ABOOK May 2015 TIC China

And I think that is what they have done, which creates the impression of the Chinese “selling” UST’s while “capital” outflows abound. In operational terms, Chinese banks, which is where the aggregate short “dollar” position resides, used to finance “dollar” loans to the import sector through the offshore eurodollar market but now can instead obtain a greater proportion of “dollar” funding directly from the PBOC’s “reserves” stockpile. That would have the accounting effect of an “outflow” where Chinese banks no longer have to roll over continued eurodollar financing.

From the wholesale finance perspective, the currency looks much different than how it is described under 20th century thinking. And that is echoed into the interpretations about how the Chinese are intending upon future operation.

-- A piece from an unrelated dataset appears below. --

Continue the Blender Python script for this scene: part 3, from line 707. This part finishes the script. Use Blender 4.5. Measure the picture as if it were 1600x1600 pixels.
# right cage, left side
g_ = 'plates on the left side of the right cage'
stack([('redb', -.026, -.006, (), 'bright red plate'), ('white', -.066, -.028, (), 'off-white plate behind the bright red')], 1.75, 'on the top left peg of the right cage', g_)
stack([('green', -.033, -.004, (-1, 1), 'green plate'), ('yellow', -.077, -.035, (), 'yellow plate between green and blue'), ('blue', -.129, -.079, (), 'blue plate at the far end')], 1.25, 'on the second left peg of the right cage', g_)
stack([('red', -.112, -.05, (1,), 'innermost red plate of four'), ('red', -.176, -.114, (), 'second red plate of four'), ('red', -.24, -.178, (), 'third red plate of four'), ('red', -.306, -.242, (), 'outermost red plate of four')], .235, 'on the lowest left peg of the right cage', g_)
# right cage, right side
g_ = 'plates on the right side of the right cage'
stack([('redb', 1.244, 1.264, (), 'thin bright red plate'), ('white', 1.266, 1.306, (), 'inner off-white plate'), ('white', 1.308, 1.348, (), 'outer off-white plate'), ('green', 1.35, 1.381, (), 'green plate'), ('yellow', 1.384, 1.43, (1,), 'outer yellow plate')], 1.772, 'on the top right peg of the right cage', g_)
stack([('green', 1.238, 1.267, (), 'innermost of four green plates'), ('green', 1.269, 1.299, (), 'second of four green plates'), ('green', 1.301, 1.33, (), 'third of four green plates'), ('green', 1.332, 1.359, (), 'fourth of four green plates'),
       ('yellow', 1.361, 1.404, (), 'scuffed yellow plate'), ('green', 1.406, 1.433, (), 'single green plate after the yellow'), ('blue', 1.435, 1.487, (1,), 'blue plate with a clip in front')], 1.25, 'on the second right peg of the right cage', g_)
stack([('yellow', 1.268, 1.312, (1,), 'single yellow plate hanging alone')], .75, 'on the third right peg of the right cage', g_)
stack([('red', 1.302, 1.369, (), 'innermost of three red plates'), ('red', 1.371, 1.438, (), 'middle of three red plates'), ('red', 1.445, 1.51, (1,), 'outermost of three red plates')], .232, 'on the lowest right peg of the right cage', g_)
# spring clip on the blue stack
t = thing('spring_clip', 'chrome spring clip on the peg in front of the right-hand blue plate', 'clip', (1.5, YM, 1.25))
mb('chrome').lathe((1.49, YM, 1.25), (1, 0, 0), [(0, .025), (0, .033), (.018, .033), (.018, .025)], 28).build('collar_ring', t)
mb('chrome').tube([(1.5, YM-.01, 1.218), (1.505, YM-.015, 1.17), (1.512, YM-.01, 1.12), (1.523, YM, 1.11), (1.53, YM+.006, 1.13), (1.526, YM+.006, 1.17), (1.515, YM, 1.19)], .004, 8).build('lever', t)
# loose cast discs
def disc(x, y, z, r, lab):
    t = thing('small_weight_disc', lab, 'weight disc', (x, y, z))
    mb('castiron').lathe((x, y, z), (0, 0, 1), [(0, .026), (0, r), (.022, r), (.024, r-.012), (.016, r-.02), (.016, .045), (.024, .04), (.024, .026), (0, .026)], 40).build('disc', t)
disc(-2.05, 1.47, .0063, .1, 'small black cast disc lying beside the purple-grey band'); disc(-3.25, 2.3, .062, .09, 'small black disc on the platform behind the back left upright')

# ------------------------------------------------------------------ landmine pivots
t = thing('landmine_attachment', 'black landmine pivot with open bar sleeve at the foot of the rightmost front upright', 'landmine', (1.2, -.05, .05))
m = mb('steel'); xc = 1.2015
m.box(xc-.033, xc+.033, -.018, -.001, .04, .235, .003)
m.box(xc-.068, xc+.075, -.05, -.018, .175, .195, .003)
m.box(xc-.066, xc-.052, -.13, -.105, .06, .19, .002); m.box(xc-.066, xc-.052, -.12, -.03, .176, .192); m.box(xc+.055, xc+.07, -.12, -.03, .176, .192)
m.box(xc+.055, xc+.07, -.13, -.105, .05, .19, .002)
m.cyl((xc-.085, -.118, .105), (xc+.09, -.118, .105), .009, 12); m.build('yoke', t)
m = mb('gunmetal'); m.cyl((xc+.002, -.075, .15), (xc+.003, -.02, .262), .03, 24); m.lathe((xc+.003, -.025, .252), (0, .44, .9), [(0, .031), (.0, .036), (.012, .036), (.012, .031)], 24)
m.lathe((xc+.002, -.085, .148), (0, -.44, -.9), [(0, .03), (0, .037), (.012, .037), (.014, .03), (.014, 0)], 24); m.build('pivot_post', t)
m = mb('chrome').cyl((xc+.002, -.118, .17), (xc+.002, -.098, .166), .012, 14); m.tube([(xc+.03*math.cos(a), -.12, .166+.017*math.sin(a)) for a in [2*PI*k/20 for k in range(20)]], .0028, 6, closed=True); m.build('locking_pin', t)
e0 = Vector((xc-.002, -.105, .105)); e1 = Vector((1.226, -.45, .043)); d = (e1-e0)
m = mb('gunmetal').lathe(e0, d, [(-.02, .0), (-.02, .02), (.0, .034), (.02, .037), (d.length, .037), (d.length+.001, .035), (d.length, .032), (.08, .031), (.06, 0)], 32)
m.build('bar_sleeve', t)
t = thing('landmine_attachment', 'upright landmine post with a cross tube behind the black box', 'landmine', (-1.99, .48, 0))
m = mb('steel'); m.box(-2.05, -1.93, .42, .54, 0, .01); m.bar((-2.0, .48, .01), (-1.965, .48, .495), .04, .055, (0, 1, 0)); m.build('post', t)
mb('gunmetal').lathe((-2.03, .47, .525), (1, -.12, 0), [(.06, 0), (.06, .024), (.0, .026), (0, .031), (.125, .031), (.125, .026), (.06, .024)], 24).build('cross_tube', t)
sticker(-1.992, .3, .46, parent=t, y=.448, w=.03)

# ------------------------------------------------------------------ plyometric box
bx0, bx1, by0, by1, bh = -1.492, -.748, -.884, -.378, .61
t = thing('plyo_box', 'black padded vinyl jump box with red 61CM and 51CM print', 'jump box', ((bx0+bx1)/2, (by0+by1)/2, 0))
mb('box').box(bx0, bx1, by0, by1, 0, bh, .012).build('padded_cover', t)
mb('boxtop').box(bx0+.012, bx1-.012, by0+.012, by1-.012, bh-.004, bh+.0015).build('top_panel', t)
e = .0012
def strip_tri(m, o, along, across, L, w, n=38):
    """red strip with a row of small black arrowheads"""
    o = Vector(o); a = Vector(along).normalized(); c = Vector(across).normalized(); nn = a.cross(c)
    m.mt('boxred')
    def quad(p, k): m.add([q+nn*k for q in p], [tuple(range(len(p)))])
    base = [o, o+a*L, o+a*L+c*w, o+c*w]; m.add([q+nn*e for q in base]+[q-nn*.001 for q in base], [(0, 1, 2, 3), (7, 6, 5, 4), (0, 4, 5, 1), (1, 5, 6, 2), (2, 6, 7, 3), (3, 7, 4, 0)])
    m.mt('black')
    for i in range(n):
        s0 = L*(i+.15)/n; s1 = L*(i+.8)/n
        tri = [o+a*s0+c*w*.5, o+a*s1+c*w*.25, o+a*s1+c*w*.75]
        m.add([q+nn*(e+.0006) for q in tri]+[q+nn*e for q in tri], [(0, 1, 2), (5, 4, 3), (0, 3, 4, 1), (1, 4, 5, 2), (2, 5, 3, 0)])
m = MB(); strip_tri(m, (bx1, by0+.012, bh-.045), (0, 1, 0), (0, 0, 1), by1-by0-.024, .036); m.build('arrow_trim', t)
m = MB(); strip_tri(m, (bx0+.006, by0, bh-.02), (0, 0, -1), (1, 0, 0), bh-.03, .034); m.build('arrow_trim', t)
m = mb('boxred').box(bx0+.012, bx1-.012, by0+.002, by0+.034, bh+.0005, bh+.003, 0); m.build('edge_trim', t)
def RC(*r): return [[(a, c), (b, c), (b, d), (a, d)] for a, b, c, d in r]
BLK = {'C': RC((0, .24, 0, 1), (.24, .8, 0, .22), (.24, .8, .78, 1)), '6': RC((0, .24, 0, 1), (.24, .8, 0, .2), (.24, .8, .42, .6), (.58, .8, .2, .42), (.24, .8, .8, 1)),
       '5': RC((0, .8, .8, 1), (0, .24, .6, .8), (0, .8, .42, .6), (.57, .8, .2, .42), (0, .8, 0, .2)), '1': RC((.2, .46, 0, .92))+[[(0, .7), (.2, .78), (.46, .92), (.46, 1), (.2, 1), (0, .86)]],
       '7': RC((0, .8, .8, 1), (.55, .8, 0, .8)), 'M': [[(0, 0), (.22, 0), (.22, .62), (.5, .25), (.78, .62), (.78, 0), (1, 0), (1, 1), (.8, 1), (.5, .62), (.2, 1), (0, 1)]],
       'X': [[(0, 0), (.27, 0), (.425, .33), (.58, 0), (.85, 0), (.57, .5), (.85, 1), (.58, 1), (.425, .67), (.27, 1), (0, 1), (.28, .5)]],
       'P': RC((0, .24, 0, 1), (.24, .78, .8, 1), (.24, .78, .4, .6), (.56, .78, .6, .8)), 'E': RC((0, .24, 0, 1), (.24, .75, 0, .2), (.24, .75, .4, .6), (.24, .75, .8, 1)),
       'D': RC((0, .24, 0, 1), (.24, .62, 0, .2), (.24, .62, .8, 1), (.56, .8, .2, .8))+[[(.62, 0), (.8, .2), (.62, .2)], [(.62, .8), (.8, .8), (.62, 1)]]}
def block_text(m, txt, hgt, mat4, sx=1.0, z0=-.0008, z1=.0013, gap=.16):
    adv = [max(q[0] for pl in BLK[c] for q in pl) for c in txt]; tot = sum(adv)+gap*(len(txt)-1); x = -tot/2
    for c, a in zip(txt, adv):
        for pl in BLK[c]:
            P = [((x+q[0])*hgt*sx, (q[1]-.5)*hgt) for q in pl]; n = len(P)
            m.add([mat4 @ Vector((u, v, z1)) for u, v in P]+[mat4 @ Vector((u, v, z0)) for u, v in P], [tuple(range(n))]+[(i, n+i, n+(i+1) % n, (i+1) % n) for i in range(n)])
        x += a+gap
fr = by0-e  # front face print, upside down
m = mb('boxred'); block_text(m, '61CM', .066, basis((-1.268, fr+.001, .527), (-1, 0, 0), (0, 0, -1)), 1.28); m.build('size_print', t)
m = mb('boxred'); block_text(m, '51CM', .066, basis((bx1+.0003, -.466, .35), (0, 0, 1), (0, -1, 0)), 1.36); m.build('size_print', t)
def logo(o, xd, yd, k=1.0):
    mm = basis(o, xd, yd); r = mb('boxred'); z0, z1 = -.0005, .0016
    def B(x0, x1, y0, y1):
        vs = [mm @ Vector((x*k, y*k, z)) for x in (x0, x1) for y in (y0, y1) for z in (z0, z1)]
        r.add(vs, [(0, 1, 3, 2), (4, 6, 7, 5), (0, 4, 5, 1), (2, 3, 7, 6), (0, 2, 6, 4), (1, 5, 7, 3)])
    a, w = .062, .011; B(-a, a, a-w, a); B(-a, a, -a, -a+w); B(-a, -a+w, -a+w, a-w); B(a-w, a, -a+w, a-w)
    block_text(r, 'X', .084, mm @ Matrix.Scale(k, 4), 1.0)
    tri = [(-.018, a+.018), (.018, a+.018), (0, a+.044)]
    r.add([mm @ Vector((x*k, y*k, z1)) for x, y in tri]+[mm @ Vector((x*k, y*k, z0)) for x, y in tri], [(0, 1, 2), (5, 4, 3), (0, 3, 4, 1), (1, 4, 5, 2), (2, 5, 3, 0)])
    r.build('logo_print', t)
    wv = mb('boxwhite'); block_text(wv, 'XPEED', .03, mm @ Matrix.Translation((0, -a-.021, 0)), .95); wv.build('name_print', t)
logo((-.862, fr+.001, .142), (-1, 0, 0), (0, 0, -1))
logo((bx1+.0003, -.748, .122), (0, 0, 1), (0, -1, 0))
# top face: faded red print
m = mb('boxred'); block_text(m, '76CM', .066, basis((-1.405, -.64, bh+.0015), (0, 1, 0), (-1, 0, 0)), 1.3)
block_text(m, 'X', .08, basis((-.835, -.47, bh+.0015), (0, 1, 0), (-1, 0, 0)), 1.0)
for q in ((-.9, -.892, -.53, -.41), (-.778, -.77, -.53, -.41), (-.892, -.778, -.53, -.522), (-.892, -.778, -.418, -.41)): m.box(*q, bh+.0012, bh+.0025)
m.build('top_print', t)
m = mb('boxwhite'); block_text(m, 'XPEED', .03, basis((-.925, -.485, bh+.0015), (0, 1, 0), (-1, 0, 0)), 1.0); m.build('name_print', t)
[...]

Nevertheless, capital outflows are complicating efforts by the People’s Bank of China to support the economy through monetary easing. For the past decade, central bank purchases of foreign exchange inflows were the main source of base money creation in China’s banking system. Now, with outflows threatening to shrink the money supply, the central bank is turning to new mechanisms to expand it.

Nope. The PBOC intends to “shrink the money supply” where the “dollar” is involved – that was the very purpose of allowing market forces to act upon the yuan in the early part of 2014 (after experimenting with the “dollar” market reaction to managed defaults). They are supporting their economy how they see it more realistically by recognizing their bubbles and how their bubbles became bubbles. If there is any nervousness or concern, it relates not to “capital outflows” but whether any central bank can manage a controlled descent or decline without the whole thing devolving into open disorder and chaos.

Can a bubble be slowly and carefully deflated without it simply blowing up? It should be abundantly plain by now that the PBOC means to take economic growth as a cost to the endeavor. As shown above, they have already let some air out, which includes economic slowing, but the greater part of the story is still to be written.